For over two decades, Indian traders knew Thursday as “expiry day.” Every week, volumes spiked, volatility surged, and positions were rolled over or squared off on that day. But in September 2025, India’s derivatives market entered a new era.
The Securities and Exchange Board of India (SEBI), along with NSE and BSE, introduced a new expiry day schedule for index and stock derivatives contracts. The shift aims to improve market efficiency, reduce expiry-day risk, and create a more resilient structure for India’s growing derivatives market.
This marks the biggest shift in India’s derivatives trading calendar since its inception in 2000.
The revision in the expiry day of index and stock derivatives contracts wasn’t arbitrary. It was part of SEBI’s broader regulatory plan:
Reduce Expiry-Day Volatility: Thursday expiries often caused sharp price swings due to crowding, highlighting the importance of understanding derivative securities to manage such risks effectively.
Better Risk Management: Spreading expiries across days lowers concentration risk.
Regulatory Alignment: SEBI had earlier standardized expiry days to Tuesday or Thursday and limited weekly options to one benchmark index per exchange.
Market Maturity: With increasing retail and institutional participation, the move ensures a more balanced derivatives ecosystem.
NSE Tuesday Expiry: All NIFTY, BANKNIFTY, FINNIFTY, and stock options/futures now close on Tuesdays.
BSE Thursday Expiry: BSE contracts continue with Thursday, giving traders a separate expiry cycle.
Smooth Transition: Clearing corporations and exchanges updated contract masters and settlement schedules to avoid operational disruptions.
The shift affects participants differently:
Mainland India: Structured expiries (Tuesday for NSE, Thursday for BSE), limited to one weekly benchmark index per exchange.
IFSC (GIFT City): More flexibility.

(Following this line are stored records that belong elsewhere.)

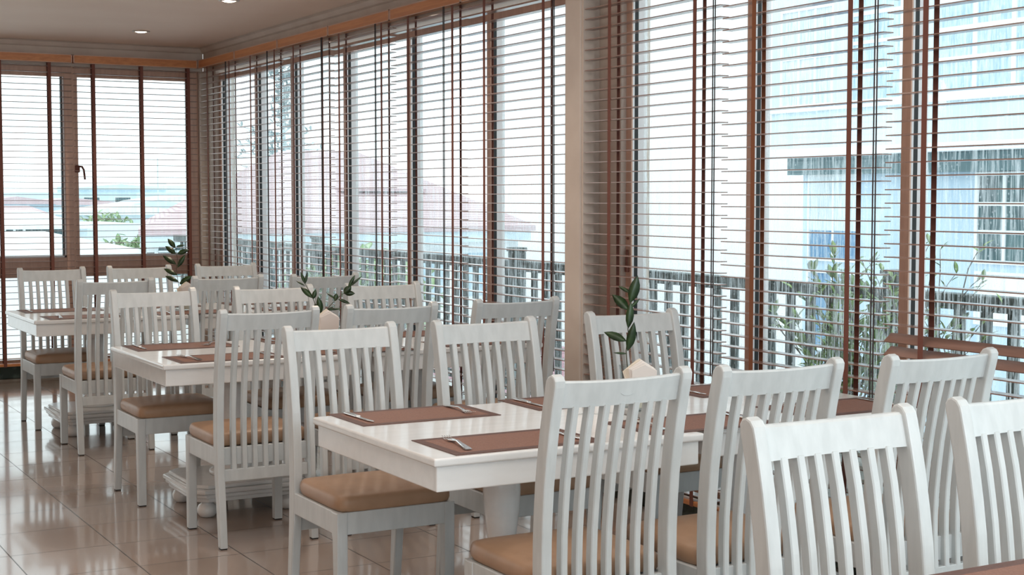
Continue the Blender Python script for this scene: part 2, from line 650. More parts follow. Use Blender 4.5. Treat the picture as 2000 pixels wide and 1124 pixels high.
# ------------------------------------------------------------------ ceiling downlights
def downlight(x, y, label):
    e = empty('ceiling_downlight', (x, y, ZC), 0, label, 'ceiling light', 'downlights in the ceiling')
    m = MB()
    m.lathe([(0.050, -0.001), (0.053, -0.010), (0.066, -0.008), (0.070, -0.001)], n=32, cap=False)
    m.build('trim_ring', LAMPRIM, e)
    m = MB()
    m.lathe([(0.002, -0.014), (0.03, -0.012), (0.049, -0.004), (0.049, -0.001)], n=32)
    m.build('lamp', BULB, e)
    return e


downlight(3.17, 9.45, 'round recessed ceiling light at the top edge, nearer of the two')
downlight(3.15, 11.52, 'round recessed ceiling light above the far wall blinds')
for y in (7.3, 9.45, 11.52):
    d = bpy.data.lights.new('downlight_bulb', 'SPOT')
    d.energy = 45
    d.color = (1.0, 0.80, 0.62)
    d.spot_size = math.radians(130)
    d.spot_blend = 0.8
    d.shadow_soft_size = 0.05
    o = bpy.data.objects.new('downlight_bulb', d)
    o.location = (3.16, y, ZC - 0.03)
    COL.objects.link(o)

# ------------------------------------------------------------------ chair
CURVE = [(-0.252, 0.0), (-0.236, 0.15), (-0.216, 0.32), (-0.208, 0.45), (-0.210, 0.60), (-0.222, 0.73),
         (-0.241, 0.85), (-0.266, 0.96), (-0.282, 1.018)]


def cy_at(z):
    for (y0, z0), (y1, z1) in zip(CURVE[:-1], CURVE[1:]):
        if z <= z1:
            return y0 + (y1 - y0) * (z - z0) / (z1 - z0)
    return CURVE[-1][0]


def band(zs, depth_f):
    """outline around the back curve between the given heights"""
    f = [(cy_at(z) + depth_f(z) / 2, z) for z in zs]
    b = [(cy_at(z) - depth_f(z) / 2, z) for z in reversed(zs)]
    return f + b


def make_chair():
    e = empty('dining_chair')
    HW = 0.224
    dz = lambda z: 0.034 + min(1, z / 0.4) * 0.018
    zs = [0.006, 0.08, 0.16, 0.24, 0.32, 0.40, 0.48, 0.56, 0.64, 0.72, 0.80, 0.88, 0.94, 0.997]
    for s in (-1, 1):
        o = [(cy_at(z) + dz(z) / 2, z) for z in zs]
        yt = cy_at(0.997)
        o += [(yt + 0.021, 1.013), (yt + 0.010, 1.026), (yt - 0.006, 1.032), (yt - 0.020, 1.027), (yt - 0.028, 1.015)]
        o += [(cy_at(z) - dz(z) / 2, z) for z in reversed(zs)]
        x0, x1 = s * HW, s * (HW - 0.034)
        m = MB().prism(o, 'x', min(x0, x1), max(x0, x1), 0.005, 2)
        p = m.build('rear_post', WHITE, e)
        g = MB().box(min(x0, x1) + 0.003, max(x0, x1) - 0.003, -0.267, -0.237, 0, 0.007, 0.001)
        g.build('foot_glide', BLACKR, p)
        # front leg
        m = MB()
        fl = [(0.168, 0.43), (0.168, 0.36), (0.176, 0.335), (0.180, 0.20), (0.184, 0.006), (0.217, 0.006), (0.221, 0.43)]
        x1 = s * (HW - 0.040)
        m.prism(fl, 'x', min(x0, x1), max(x0, x1), 0.004, 2)
        p = m.build('front_leg', WHITE, e)
        MB().box(min(x0, x1) + 0.003, max(x0, x1) - 0.003, 0.186, 0.215, 0, 0.007, 0.001).build('foot_glide', BLACKR, p)
    # bowed top rail
    t = MB()
    n = 12
    zr = [0.930, 0.955, 0.980, 1.000]
    hw = HW - 0.034
    th = 0.024
    bm = t.bm
    sec = [(+th / 2, 0.938), (+th / 2, 0.975), (+th / 2, 1.008), (+th / 2 - 0.005, 1.013),
           (-th / 2 + 0.005, 1.013), (-th / 2, 1.008), (-th / 2, 0.975), (-th / 2, 0.938)]
    rows = []
    for i in range(n + 1):
        x = -hw + 2 * hw * i / n
        bow = 0.014 * (1 - (x / hw) ** 2)
        dip = 0.004 * (1 - (x / hw) ** 2)
        rows.append([bm.verts.new((x, cy_at(z) + d - bow, z - dip * (z > 0.96))) for d, z in sec])
    for a, b in zip(rows[:-1], rows[1:]):
        for k in range(len(sec)):
            bm.faces.new((a[k], a[(k + 1) % len(sec)], b[(k + 1) % len(sec)], b[k]))
    bm.faces.new(rows[0])
    bm.faces.new(list(reversed(rows[-1])))
    bmesh.ops.recalc_face_normals(bm, faces=bm.faces)
    t.build('top_rail', WHITE, e)
    yl = cy_at(0.31)
    MB().box(-hw, hw, yl - 0.012, yl + 0.012, 0.285, 0.338, 0.003).build('lower_back_rail', WHITE, e)
    zs2 = [0.334, 0.42, 0.50, 0.58, 0.66, 0.74, 0.80, 0.86, 0.90, 0.942]
    for i in range(7):
        x = (i - 3) * 0.0480
        bow = 0.014 * (1 - (x / hw) ** 2)
        o = [(cy_at(z) + 0.015 - bow * max(0, (z - 0.5) / 0.43), z) for z in zs2]
        o += [(cy_at(z) - 0.015 - bow * max(0, (z - 0.5) / 0.43), z) for z in reversed(zs2)]
        MB().prism(o, 'x', x - 0.0105, x + 0.0105, 0.003, 1).build('back_slat', WHITE, e)
    # seat frame
    m = MB()
    for s in (-1, 1):
        x0, x1 = s * (HW - 0.003), s * (HW - 0.022)
        m.box(min(x0, x1), max(x0, x1), -0.19, 0.175, 0.352, 0.43, 0.003)
    m.box(-HW + 0.036, HW - 0.036, 0.196, 0.217, 0.352, 0.43, 0.003)
    m.box(-HW + 0.03, HW - 0.03, -0.208, -0.188, 0.352, 0.43, 0.003)
    m.box(-HW + 0.02, HW - 0.02, -0.19, 0.198, 0.405, 0.425)
    m.build('seat_frame', WHITE, e)
    # padded seat
    t = MB()
    bm = t.bm
    nx, ny = 16, 16
    x0, x1, y0, y1 = -0.217, 0.217, -0.180, 0.224
    grid = []
    for j in range(ny + 1):
        row = []
        for i in range(nx + 1):
            u, v = i / nx * 2 - 1, j / ny * 2 - 1
            ex = 1 - 0.05 * abs(v) ** 8
            ey = 1 - 0.05 * abs(u) ** 8
            z = 0.486 + 0.012 * (1 - u * u) * (1 - v * v) + 0.006 * (1 - max(abs(u), abs(v)) ** 6)
            row.append(bm.verts.new(((x0 + x1) / 2 + u * ex * 0.93 * (x1 - x0) / 2,
                                     (y0 + y1) / 2 + v * ey * 0.93 * (y1 - y0) / 2, z)))
        grid.append(row)
    for j in range(ny):
        for i in range(nx):
            bm.faces.new((grid[j][i], grid[j][i + 1], grid[j + 1][i + 1], grid[j + 1][i]))
    rim = [grid[0][i] for i in range(nx)] + [grid[j][nx] for j in range(ny)] + \
          [grid[ny][i] for i in range(nx, 0, -1)] + [grid[j][0] for j in range(ny, 0, -1)]
    prev = rim
    cxm, cym = (x0 + x1) / 2, (y0 + y1) / 2
    for k, (off, z) in enumerate(((0.008, 0.481), (0.013, 0.473), (0.016, 0.462), (0.016, 0.448), (0.013, 0.438), (0.009, 0.431))):
        cur = []
        for v in rim:
            dx = (v.co.x - cxm) / ((x1 - x0) / 2)
            dy = (v.co.y - cym) / ((y1 - y0) / 2)
            cur.append(bm.verts.new((v.co.x + off * dx, v.co.y + off * dy, z)))
        for i in range(len(rim)):
            bm.faces.new((prev[i], prev[(i + 1) % len(rim)], cur[(i + 1) % len(rim)], cur[i]))
        prev = cur
    bm.faces.new(list(reversed(prev)))
    bmesh.ops.recalc_face_normals(bm, faces=bm.faces)
    for f in bm.faces:
        f.smooth = len(f.verts) == 4
    t.build('seat_cushion', LEATHER, e)
    return e


PROTO = {}


def place(name, maker, loc, rz, label, cat, group=None):
    if name not in PROTO:
        o = maker()
        PROTO[name] = o
    else:
        o = copy_tree(PROTO[name])
    o.location = loc
    o.rotation_euler = (0, 0, rz)
    tag(o, label, cat, group)
    return o


NEAR, FAR = 0.0, PI
row_names = {'A': 'nearest full table', 'B': 'middle table', 'C': 'farthest table'}
pos_n = ['aisle end', 'middle', 'window end']
chairs = {
    ('A', 'near'): [(2.215, 3.62), (2.745, 3.59), (3.36, 3.57)],
    ('A', 'far'): [(2.125, 4.82), (2.715, 4.78), (3.46, 4.86)],
    ('B', 'near'): [(2.175, 6.28), (2.745, 6.27), (3.41, 6.31)],
    ('B', 'far'): [(2.110, 7.28), (2.760, 7.27), (3.39, 7.24)],
    ('C', 'near'): [(2.190, 8.92), (2.88, 8.95), (3.48, 8.87)],
    ('C', 'far'): [(2.165, 9.96), (2.765, 9.97), (3.40, 10.0)],
}
for (r, side), lst in chairs.items():
    for i, (x, y) in enumerate(lst):
        if side == 'near':
            lab = 'white slat-back chair with its back to the camera, %s of the %s' % (pos_n[i], row_names[r])
        else:
            lab = 'white slat-back chair facing the camera, %s of the %s' % (pos_n[i], row_names[r])
        ch = place('chair', make_chair, (x, y, 0), NEAR if side == 'near' else FAR, lab, 'chair', 'white dining chairs')
        if (r, side, i) == ('A', 'near', 0):
            first_chair = ch
zc = place('chair', make_chair, (2.20, 2.20, 0), FAR, 'large white slat-back chair in the foreground, left of two at the bottom right corner',
      'chair', 'white dining chairs')
zc.scale = (1.05, 1, 1)
place('chair', make_chair, (2.815, 2.22, 0), FAR, 'large white slat-back chair cut off by the right edge at bottom right',
      'chair', 'white dining chairs')


# faint oval cup mark on the top rail of the nearest chair turned away from the camera
mk = [(0.012 + 0.024 * math.cos(a), cy_at(0.975) - 0.012 - 0.0136, 0.975 + 0.011 * math.sin(a))
      for a in [math.radians(d) for d in range(60, 331, 15)]]
MB().tube(mk, 0.0007, 5).build('ring_mark', WHITE, first_chair)

# ------------------------------------------------------------------ tables
def make_table(hx=0.475, hy=0.465, px=0.0, py=0.0):
    e = empty('dining_table')
    m = MB()
    t = bmesh.new()
    bmesh.ops.create_cube(t, size=1)
    for v in t.verts:
        v.co = Vector((v.co.x * 2 * hx, v.co.y * 2 * hy, 0.7475 + v.co.z * 0.025))
    top = [ed for ed in t.edges if all(v.co.z > 0.75 for v in ed.verts)]
    bot = [ed for ed in t.edges if all(v.co.z < 0.75 for v in ed.verts)]
    ver = [ed for ed in t.edges if abs(ed.verts[0].co.z - ed.verts[1].co.z) > 0.01]
    bmesh.ops.bevel(t, geom=top + bot + ver, offset=0.009, segments=4, profile=0.6, affect='EDGES')
    m._merge(t)
    m.build('tabletop', TABLEW, e)
    m = MB()
    a, b = hx - 0.014, hy - 0.014
    m.box(-a, a, -b, -b + 0.02, 0.66, 0.736, 0.004)
    m.box(-a, a, b - 0.02, b, 0.66, 0.736, 0.004)
    m.box(-a, -a + 0.02, -b + 0.01, b - 0.01, 0.66, 0.736, 0.004)
    m.box(a - 0.02, a, -b + 0.01, b - 0.01, 0.66, 0.736, 0.004)
    m.box(-a + 0.02, a - 0.02, -0.05, 0.05, 0.70, 0.736)
    m.build('apron', TABLEW, e)
    pr = [(0.001, 0.158), (0.115, 0.158), (0.120, 0.170), (0.118, 0.182), (0.095, 0.190), (0.085, 0.200), (0.088, 0.212),
          (0.078, 0.225), (0.055, 0.245), (0.044, 0.275), (0.040, 0.32), (0.044, 0.37), (0.052, 0.43), (0.059, 0.49),
          (0.062, 0.545), (0.061, 0.575), (0.054, 0.598), (0.052, 0.606), (0.058, 0.612), (0.063, 0.622), (0.060, 0.632),
          (0.054, 0.637), (0.060, 0.645), (0.070, 0.660), (0.075, 0.700), (0.001, 0.701)]
    MB().lathe(pr, px, py, 36).build('pedestal_column', TABLEW, e)
    m = MB()

    def octa(s, c):
        return [(px - s, py - s + c), (px - s + c, py - s), (px + s - c, py - s), (px + s, py - s + c), (px + s, py + s - c), (px + s - c, py + s),
                (px - s + c, py + s), (px - s, py + s - c)]
    m.prism(octa(0.262, 0.05), 'z', 0.078, 0.098, 0.004)
    m.prism(octa(0.275, 0.05), 'z', 0.098, 0.118, 0.006)
    m.prism(octa(0.285, 0.05), 'z', 0.118, 0.140, 0.007, 3)
    m.prism(octa(0.262, 0.05), 'z', 0.140, 0.158, 0.006, 3)
    m.build('pedestal_base', TABLEW, e)
    for sx in (-1, 1):
        for sy in (-1, 1):
            pf = [(0.022, 0.0), (0.036, 0.004), (0.047, 0.022), (0.048, 0.040), (0.040, 0.058), (0.026, 0.068), (0.032, 0.074), (0.032, 0.080)]
            MB().lathe(pf, px + sx * 0.2, py + sy * 0.2, 20).build('bun_foot', TABLEW, e)
    return e


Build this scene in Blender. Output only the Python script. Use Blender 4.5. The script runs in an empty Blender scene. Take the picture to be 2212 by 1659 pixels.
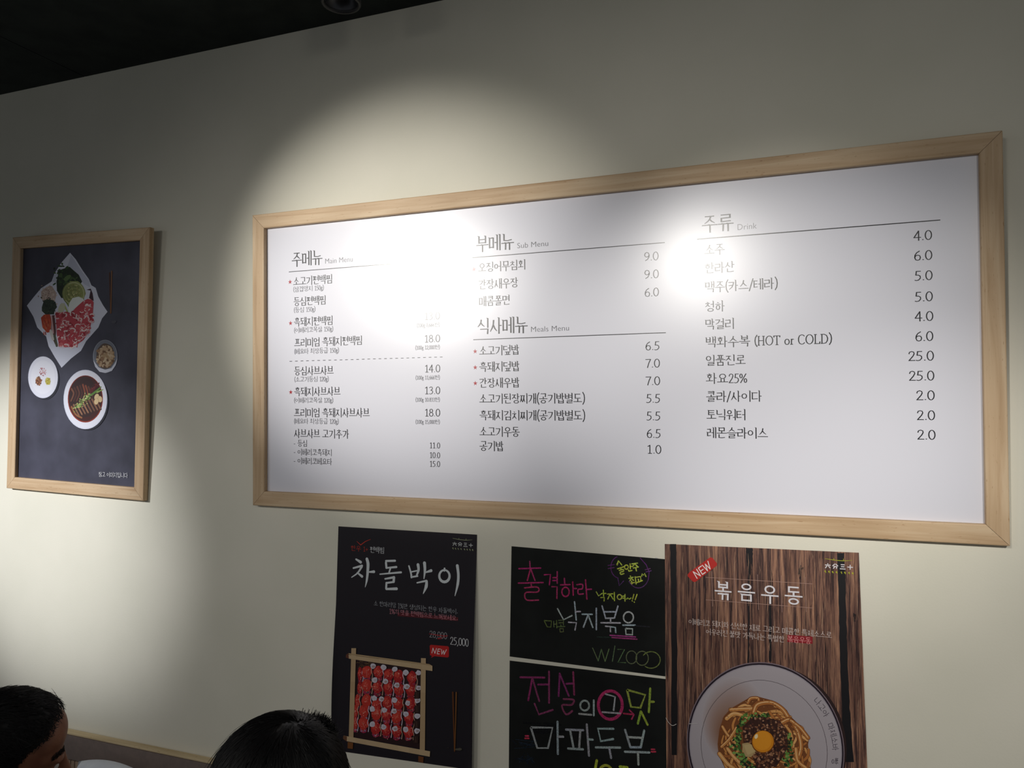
import bpy, bmesh, math, random
from mathutils import Vector, Matrix, Euler, noise
random.seed(7)
SC = bpy.context.scene
COL = SC.collection

# ------------------------------------------------------------------ camera
F = 1661.0; CX, CY = 1106.0, 829.5
YAW, PIT, ROL = -0.36816, 0.01715, -0.00715
LEAN = math.radians(1.8)           # the framed boards lean forward at the top
CAM = Vector((0, -1.7765, 1.70)); D = 1.7765
_RX = Matrix.Rotation(LEAN, 3, 'X')
_fw = Vector((math.sin(YAW)*math.cos(PIT), math.cos(YAW)*math.cos(PIT), math.sin(PIT)))
_r0 = Vector((math.cos(YAW), -math.sin(YAW), 0)); _u0 = _r0.cross(_fw)
_rt = math.cos(ROL)*_r0 + math.sin(ROL)*_u0
_up = -math.sin(ROL)*_r0 + math.cos(ROL)*_u0
_fw, _rt, _up = _RX @ _fw, _RX @ _rt, _RX @ _up
cd = bpy.data.cameras.new('camera'); cam = bpy.data.objects.new('camera', cd); COL.objects.link(cam)
cd.sensor_fit = 'HORIZONTAL'; cd.sensor_width = 36; cd.lens = F/2212*36; cd.clip_start = .05
cam.matrix_world = Matrix(((_rt.x, _up.x, -_fw.x, CAM.x), (_rt.y, _up.y, -_fw.y, CAM.y), (_rt.z, _up.z, -_fw.z, CAM.z), (0, 0, 0, 1)))
SC.camera = cam
SC.view_settings.view_transform = 'Standard'; SC.view_settings.look = 'None'
SC.view_settings.exposure = 0; SC.view_settings.gamma = 1; SC.view_settings.use_curve_mapping = False

def ray(px, py):
    return (px-CX)/F*_rt - (py-CY)/F*_up + _fw
class Lean:                           # a plane leaning forward at the top: `off` metres behind the front of the frames
    def __init__(s, dist): s.n = _RX @ Vector((0, 1, 0)); s.u = _RX @ Vector((0, 0, 1)); s.O = CAM+s.n*dist
def place(y, x, z, lift=0.0):
    if isinstance(y, Lean): return y.O+Vector((x, 0, 0))+y.u*z-y.n*lift
    return Vector((x, y-lift, z))
def W(px, py, y=0.0):                 # measured point of the photograph -> place on the plane y (depth or leaning plane)
    d = ray(px, py)
    if isinstance(y, Lean):
        p = CAM+d*((y.O-CAM).dot(y.n)/d.dot(y.n))-y.O
        return p.x, p.dot(y.u)
    p = CAM + d*((y-CAM.y)/d.y)
    return p.x, p.z
def at(px, py, Z):                    # point at camera depth Z
    return CAM + ray(px, py)*Z
def pr(p):
    d = Vector(p)-CAM
    return CX+F*d.dot(_rt)/d.dot(_fw), CY-F*d.dot(_up)/d.dot(_fw)
def WX(px, z, y):
    a, b = -4.0, 2.0
    for _ in range(40):
        m = (a+b)/2
        if pr(place(y, m, z))[0] < px: a = m
        else: b = m
    return (a+b)/2
def ppm(px, py, y):                   # vertical pixels per metre there
    x, z = W(px, py, y)
    return abs(pr(place(y, x, z+.01))[1]-pr(place(y, x, z-.01))[1])/.02

# ------------------------------------------------------------------ light
wd = bpy.data.worlds.new('room_air'); SC.world = wd; wd.use_nodes = True
wd.node_tree.nodes['Background'].inputs[0].default_value = (.93, .97, 1.0, 1)
wd.node_tree.nodes['Background'].inputs[1].default_value = 0.16
def spot(name, loc, tgt, power, size, blend, rad, col=(1, .965, .90)):
    l = bpy.data.lights.new(name, 'SPOT'); l.energy = power; l.spot_size = math.radians(size); l.spot_blend = blend
    l.shadow_soft_size = rad; l.color = col
    o = bpy.data.objects.new(name, l); COL.objects.link(o); o.location = loc
    o.rotation_euler = (Vector(tgt)-Vector(loc)).to_track_quat('-Z', 'Y').to_euler()
    return o
def wp(px, py): x, z = W(px, py); return (x, 0, z)
LY = -2.5
def lamp_pair(x, z, tgt, power, size, blend, spill, stgt, ssize, col=(1, .965, .90)):
    # one reflector lamp: its beam and the wide spill round the beam
    spot('track_spot', (x, LY, z), wp(*tgt), power, size, blend, .03, col)
    if spill: spot('track_spill', (x, LY, z), wp(*stgt), spill, ssize, 1.0, .22, col)
lamp_pair(-2.17, 2.43, (855, 640), 245, 25.5, .9, 32, (800, 1200), 64)
lamp_pair(-0.57, 2.45, (1670, 850), 138, 26, 1.0, 24, (1450, 1150), 66)
lamp_pair(-3.30, 2.46, (85, 1110), 375, 24.5, 1.0, 30, (420, 1350), 50, (.97, .98, 1))
lamp_pair(0.98, 2.46, (1960, 1330), 105, 26, 1.0, 17, (1800, 1000), 90)

# ------------------------------------------------------------------ materials
def lin(c):
    return tuple((v/255/12.92 if v/255 <= .04045 else ((v/255+.055)/1.055)**2.4) for v in c)
def mat(name, col, rough=.6, spec=.5, metal=0, coat=0):
    m = bpy.data.materials.new(name); m.use_nodes = True; b = m.node_tree.nodes['Principled BSDF']
    b.inputs['Base Color'].default_value = (*lin(col), 1); b.inputs['Roughness'].default_value = rough
    b.inputs['Specular IOR Level'].default_value = spec; b.inputs['Metallic'].default_value = metal
    b.inputs['Coat Weight'].default_value = coat
    return m
def nodes(m): return m.node_tree.nodes, m.node_tree.links, m.node_tree.nodes['Principled BSDF']
def add_noise(m, c1, c2, scale, vec=(1, 1, 1), detail=6, bump=0, bscale=None, coord='Object', rough=.5, lo=.35, hi=.65):
    n, l, b = nodes(m)
    tc = n.new('ShaderNodeTexCoord'); mp = n.new('ShaderNodeMapping'); mp.inputs['Scale'].default_value = vec
    l.new(tc.outputs[coord], mp.inputs[0])
    t = n.new('ShaderNodeTexNoise'); t.inputs['Scale'].default_value = scale; t.inputs['Detail'].default_value = detail
    t.inputs['Roughness'].default_value = rough; l.new(mp.outputs[0], t.inputs['Vector'])
    r = n.new('ShaderNodeValToRGB'); r.color_ramp.elements[0].position = lo; r.color_ramp.elements[1].position = hi
    r.color_ramp.elements[0].color = (*lin(c1), 1); r.color_ramp.elements[1].color = (*lin(c2), 1)
    l.new(t.outputs['Fac'], r.inputs[0]); l.new(r.outputs[0], b.inputs['Base Color'])
    if bump:
        t2 = n.new('ShaderNodeTexNoise'); t2.inputs['Scale'].default_value = bscale or scale; t2.inputs['Detail'].default_value = 4
        l.new(mp.outputs[0], t2.inputs['Vector'])
        bp = n.new('ShaderNodeBump'); bp.inputs['Strength'].default_value = bump; bp.inputs['Distance'].default_value = .001
        l.new(t2.outputs['Fac'], bp.inputs['Height']); l.new(bp.outputs[0], b.inputs['Normal'])
    return m
M_wall = add_noise(mat('cream_wall_paint', (226, 222, 206), .75, .25), (222, 219, 203), (229, 225, 210), 3, bump=.25, bscale=220)
M_ceil = add_noise(mat('black_ceiling_paint', (30, 34, 34), .8, .2), (33, 38, 37), (44, 49, 47), 12)
M_floor = add_noise(mat('grey_floor', (90, 86, 80), .5), (80, 76, 70), (100, 95, 88), 5)
def wood(name, a, b, c):
    m = mat(name, b, .5, .35); n, l, bs = nodes(m)
    tc = n.new('ShaderNodeTexCoord'); mp = n.new('ShaderNodeMapping'); mp.inputs['Scale'].default_value = (2.2, 45, 45)
    oi = n.new('ShaderNodeObjectInfo'); l.new(oi.outputs['Random'], mp.inputs['Location'])
    l.new(tc.outputs['Object'], mp.inputs[0])
    t = n.new('ShaderNodeTexNoise'); t.inputs['Scale'].default_value = 1.4; t.inputs['Detail'].default_value = 5; t.inputs['Distortion'].default_value = .8
    l.new(mp.outputs[0], t.inputs['Vector'])
    r = n.new('ShaderNodeValToRGB'); e = r.color_ramp.elements
    e[0].position = .3; e[0].color = (*lin(a), 1); e[1].position = .7; e[1].color = (*lin(c), 1)
    k = e.new(.5); k.color = (*lin(b), 1)
    l.new(t.outputs['Fac'], r.inputs[0])
    mp2 = n.new('ShaderNodeMapping'); mp2.inputs['Scale'].default_value = (5, 14, 14); l.new(tc.outputs['Object'], mp2.inputs[0])
    t2 = n.new('ShaderNodeTexNoise'); t2.inputs['Scale'].default_value = 1.0; t2.inputs['Detail'].default_value = 1; l.new(mp2.outputs[0], t2.inputs['Vector'])
    mx = n.new('ShaderNodeMix'); mx.data_type = 'RGBA'; mx.blend_type = 'MULTIPLY'; mx.inputs[0].default_value = .5
    r2 = n.new('ShaderNodeValToRGB'); r2.color_ramp.elements[0].position = .35; r2.color_ramp.elements[1].position = .6
    r2.color_ramp.elements[0].color = (.78, .74, .68, 1); r2.color_ramp.elements[1].color = (1, 1, 1, 1)
    l.new(t2.outputs['Fac'], r2.inputs[0]); l.new(r.outputs[0], mx.inputs[6]); l.new(r2.outputs[0], mx.inputs[7])
    # small dark flecks along the grain
    mp3 = n.new('ShaderNodeMapping'); mp3.inputs['Scale'].default_value = (60, 330, 330); l.new(tc.outputs['Object'], mp3.inputs[0])
    t3 = n.new('ShaderNodeTexNoise'); t3.inputs['Scale'].default_value = 1; t3.inputs['Detail'].default_value = 2; l.new(mp3.outputs[0], t3.inputs['Vector'])
    r3 = n.new('ShaderNodeValToRGB'); r3.color_ramp.elements[0].position = .66; r3.color_ramp.elements[1].position = .74
    r3.color_ramp.elements[0].color = (1, 1, 1, 1); r3.color_ramp.elements[1].color = (.62, .5, .38, 1)
    mx2 = n.new('ShaderNodeMix'); mx2.data_type = 'RGBA'; mx2.blend_type = 'MULTIPLY'; mx2.inputs[0].default_value = .8
    l.new(t3.outputs['Fac'], r3.inputs[0]); l.new(mx.outputs[2], mx2.inputs[6]); l.new(r3.outputs[0], mx2.inputs[7])
    l.new(mx2.outputs[2], bs.inputs['Base Color'])
    return m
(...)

From October 13, 2025, NSE IFSC launches daily-expiry (0DTE) Nifty options, catering to global and professional traders.
Policy Contrast: Mainland = stability & investor protection; IFSC = innovation & global competitiveness.
India now has a staggered expiry system, reducing “event risk” on one single day.
Liquidity redistribution is expected—Tuesday (NSE) and Thursday (BSE) will become twin anchors for expiry affecting cash and derivatives flow similar to Open Market Operations that manage liquidity in India’s financial system.”
This change strengthens market resilience and aligns India’s derivatives market with global best practices highlighting the key features of a robust derivatives ecosystem.
The revision in expiry days for index and stock derivatives is a landmark change in India’s capital markets. By splitting expiries across NSE and BSE, SEBI has reduced systemic risk, controlled expiry-day speculation, and enhanced transparency.
For the market, this is a structural evolution, not just a date change. It shows India’s readiness to adapt its derivatives market framework to balance growth, innovation, and investor protection.
As of October 2025, traders and investors must accept a new rhythm: Tuesdays and Thursdays are now India’s expiry anchors. To understand the significance of these changes, explore our detailed guide on What Is Expiry in the Stock Market?
This article is for educational and informational purposes only. It should not be construed as investment advice. Investments in securities markets are subject to market risks. Past performance is not indicative of future results. Please consult a financial advisor before investing.
Expiry day is the date on which a derivatives contract — such as futures or options on indices and stocks — comes to an end. On this day, all open positions are either settled or rolled over to the next contract cycle. It is often a high-activity day in the markets, with increased volatility and volumes.
From September 1, 2025, NSE shifted all index and stock derivatives contracts to Tuesday expiry. At the same time, BSE contracts expire on Thursday. This creates a staggered system instead of concentrating all expiries on the same day of the week.
The move was aimed at reducing expiry-day volatility, improving risk management, and aligning India’s markets with global practices. By splitting expiries between Tuesday and Thursday, SEBI ensured that trading pressure no longer builds up on just one day.
For retail participants, the main adjustment is that expiry-day strategies now shift from Thursday to Tuesday on NSE. Traders need to be mindful of which exchange they are active on, since BSE continues with Thursday expiries.
Large investors such as mutual funds, pension funds, and proprietary desks now align their hedging, rollovers, and portfolio management with the new expiry calendar. It spreads their operational and risk management activities across different days.
If the scheduled expiry day (Tuesday on NSE or Thursday on BSE) is a holiday, then the contracts expire on the previous trading day. This ensures smooth settlement without delays.
While mainland exchanges have fixed expiries — Tuesday on NSE and Thursday on BSE — NSE IFSC in GIFT City introduced daily-expiry Nifty options (0DTE) from October 13, 2025. This caters mainly to global and professional traders seeking flexibility.
The most important point is that Tuesdays and Thursdays are now the twin anchors of expiry in India. This reduces systemic risk, lowers volatility spikes, and creates more balanced liquidity. It is a structural shift that reflects the maturity of India’s derivatives markets.